By allowing a cultural Marxist a position of authority over students, you give the reins of power to a person who will enforce his ideas through the reins of power, rather than through free discussion. This is, on the face of it, gross irresponsibility at best. A cultural Marxist as the head of an institution of learning will inevitably develop a reward structure designed to suppress independent thinking, either by students or by other faculty.
Cultural Marxists should be allowed a paying position at educational institutions, but they should not be allowed to grade students, teach required courses, vote in committees, or write letters of recommendation on university letterheads. In other words, cultural Marxists, as advocates of the use of force and power to enforce conformity, should be given no actual power whatsoever.
Would this cause a deterioration of what we think of as academic freedom? That train done left the station decades ago. It is a logical contradiction to assert that giving power to an advocate of coercion by power will advance free thought and freedom.

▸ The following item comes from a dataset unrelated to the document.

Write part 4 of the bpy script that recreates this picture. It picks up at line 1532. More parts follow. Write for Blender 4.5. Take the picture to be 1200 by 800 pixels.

What actually would need to be done is to withdraw federal government support of educational institutions. This includes the federal government not providing standards or certification bodies. You can have institutions or even states deciding on their own approach to encouraging critical thought, learning and freedom of ideas. With true alternatives available, authoritarian institutions or even states will simply lose customers. This is the nature of real truth, connection between philosophy or what is said, and reality.